700 HRC Heroes Knew How To Start Fast and Finish Strong Print E-mail
Written by Jim Rednour   
Thursday, 30 July 2009

No one has ever dominated the game like Babe Ruth. In 1927, Babe Ruth set the first truly long-term single season home run standard. However, his first Major League home run record was established during the 1919 season when he connected a then unbelievable twenty-nine (29) times with the Boston Red Sox.

The 1919 plateau was considered at the time an "unreachable mark" until the following year when the Bambino smashed his own record by going deep fifty-four (54) times—then beat that record just one year later when he went deep fifty-nine (59) times. A few seasons passed and the 1920 record seemed safe until 1927, when the Sultan of Swat blasted sixty (60) long balls (34 before the end of June) in just one-hundred fifty-five (155) games.
 
And to prove he never lost his touch in the late innings, “The Bambino” hit his final three career blasts – numbers 712th, 713th, and 714th home runs on the last game of his career on May 30, 1935, when he was playing for the Boston Braves (his third and last team.) He retired after that game and the Braves finished with a record of 38-115. 

"I stopped telling people stories about how great he was, because I realized no one believed me." — Hall of Fame pitcher and Ruth teammate Waite Hoyt.

The Hammer

Henry Aaron set a standard that may never be equaled by performing at  a consistently high level for nearly two decades. He hit 24 or more home runs every year from 1955 through 1973, and is the only player to hit 30 or more home runs in a season at least 15 times.

He is one of only four players to have at least 17 seasons with 150 or more hits. Aaron made the All-Star team every year from 1955 until 1975 and won three Rawlings Gold Glove Awards. In 1957 he won the National League Most Valuable Player Award, while that same year, the Braves won the World Series. It was Aaron's one World Series victory during his career as a player.

Aaron's consistency helped him to establish a number of important hitting records during his 23-year career. Aaron holds the MLB records for the most career runs batted in (2,297), the most career extra base hits (1,477), and the most career total bases (6,856). He is also in the top five for career hits with 3,771 (3rd) and runs with 2,174 (tied for 4th with Babe Ruth). He also is in second place in at-bats (12,364), and in third place in games (3,298).

Barry, Barry, Barry

Not to be left out, Barry Bonds set a new standard on his way to setting a single-season home run record with 73 dingers in 2001, including a stunning 39 before the end of June and 34 more by year’s end.
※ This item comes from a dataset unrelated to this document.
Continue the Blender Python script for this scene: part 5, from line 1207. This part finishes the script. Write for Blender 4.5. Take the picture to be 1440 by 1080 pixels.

But, just like The Babe, Bonds was not satisfied with breaking the single season home run record. He also set new records for slugging percentage (.863), walks (171), and home runs per at bat (6.52). He broke his personal record with one-hundred thirty-one runs batted in and finished the season with a .328 batting average. His on base percentage (.515), the best in the National League since John McGraw in 1900. Bonds became the oldest player to lead a league in home runs and also became the oldest player to reach the fifty, sixty, and seventy home run plateaus.